Spatial prediction of seabed sediment texture classes by cokriging from a legacy database of point observations

This paper illustrates the potential for statistical mapping of seabed sediment texture classes. It reports the analysis of legacy data on the composition of seabed sediment samples from the UK Continental Shelf with respect to three particle size classes (sand, mud, gravel). After appropriate transformation for compositional variables the spatial variation of the sediment particle size classes was modelled geostatistically using robust variogram estimators to produce a validated linear model of coregionalization. This was then used to predict the composition of seabed sediments at the nodes of a fine grid. The predictions were back-transformed to the original scales of measurement by a Monte Carlo integration over the prediction distribution on the transformed scale. This approach allowed the probability to be computed for each class in a classification of seabed sediment texture, at each node on the grid. The probability of each class, and derived information such as the class of maximum probability could therefore be mapped. Predictions were validated at a set of 2000 randomly sampled locations. The class of maximum probability corresponded to the observed class with a frequency of 0.7, and the uncertainty of this prediction was shown to depend on the absolute probability of the class of maximum probability. Other tests showed that this geostatistical approach gives reliable predictions with meaningful uncertainty measures.

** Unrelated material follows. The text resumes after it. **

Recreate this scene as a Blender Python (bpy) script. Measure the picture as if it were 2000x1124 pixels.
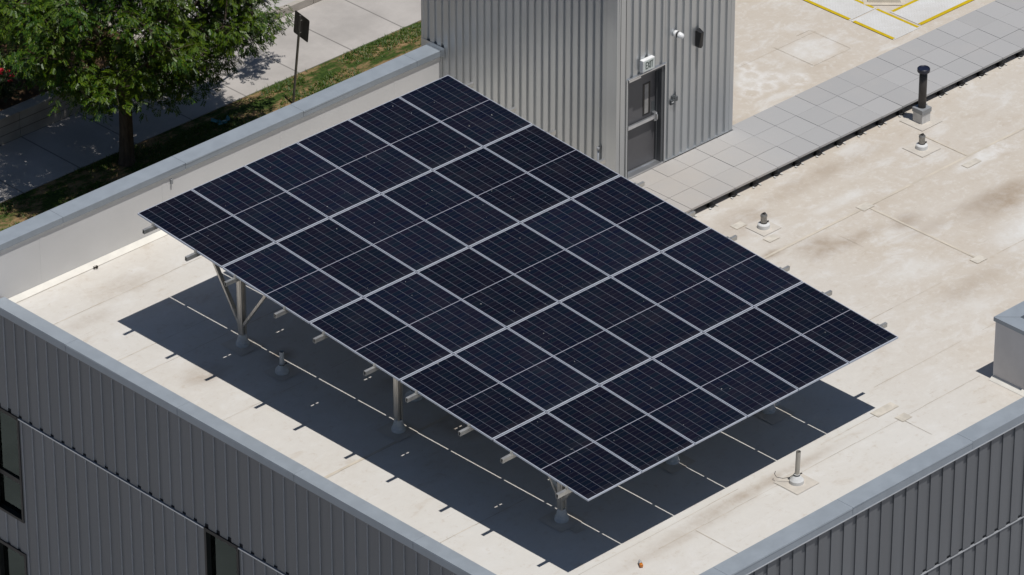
import bpy, bmesh, math, random
from mathutils import Vector, Matrix, noise

# ------------------------------------------------------------------ clearing
for o in list(bpy.data.objects):
    bpy.data.objects.remove(o)
S = bpy.context.scene
COL = S.collection

# ------------------------------------------------------------------ camera
CAM = Vector((-53.0559, -52.7634, 48.9446))
YAW, PITCH, FPX = 0.8000475, 0.5221974, 10109.15
cd = bpy.data.cameras.new("camera")
cam = bpy.data.objects.new("camera", cd)
COL.objects.link(cam)
fwd = Vector((math.cos(YAW) * math.cos(PITCH), math.sin(YAW) * math.cos(PITCH), -math.sin(PITCH)))
right = Vector((math.sin(YAW), -math.cos(YAW), 0))
up = right.cross(fwd)
M3 = Matrix((right, up, -fwd)).transposed()
cam.matrix_world = Matrix.Translation(CAM) @ M3.to_4x4()
cd.sensor_width = 36.0
cd.lens = FPX / 2000 * 36.0
cd.clip_start = 1.0
cd.clip_end = 3000.0
S.camera = cam

# ------------------------------------------------------------------ sky, sun, exposure
SUN_TO = Vector((0.004, -0.2792, 1.0)).normalized()
ELEV = math.asin(SUN_TO.z)
W = bpy.data.worlds.new("World")
S.world = W
W.use_nodes = True
wn = W.node_tree
bg = wn.nodes["Background"]
sky = wn.nodes.new("ShaderNodeTexSky")
sky.sky_type = 'NISHITA'
sky.sun_disc = False
sky.sun_elevation = ELEV
sky.sun_rotation = math.pi
sky.altitude = 1600
wn.links.new(sky.outputs[0], bg.inputs[0])
bg.inputs[1].default_value = 0.05
sl = bpy.data.lights.new("sun", 'SUN')
sl.energy = 3.4
sl.angle = math.radians(0.5)
sl.color = (1.0, 0.972, 0.935)
sun = bpy.data.objects.new("sun", sl)
COL.objects.link(sun)
sun.rotation_euler = (-SUN_TO).to_track_quat('-Z', 'Y').to_euler()
sun.location = (0, -20, 60)
S.view_settings.view_transform = 'Standard'
S.view_settings.look = 'None'
S.view_settings.exposure = 0.0
S.view_settings.gamma = 1.0
S.cycles.max_bounces = 8
S.cycles.diffuse_bounces = 4

GZ = -7.5          # street level behind the building; the roof is z = 0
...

This provides a basis for rapid mapping of seabed sediment texture to classes with sound quantification of the uncertainty. Remapping to revised class definitions can also be done rapidly, which will be of particular value in habitat mapping where the seabed geology is an important factor in biotope modelling.

► We model transformed particle size distributions from the UK continental shelf.
► We then use cokriging to map particle size distribution and sediment texture classes.
► Uncertainty measures for the predicted class are computed and validated.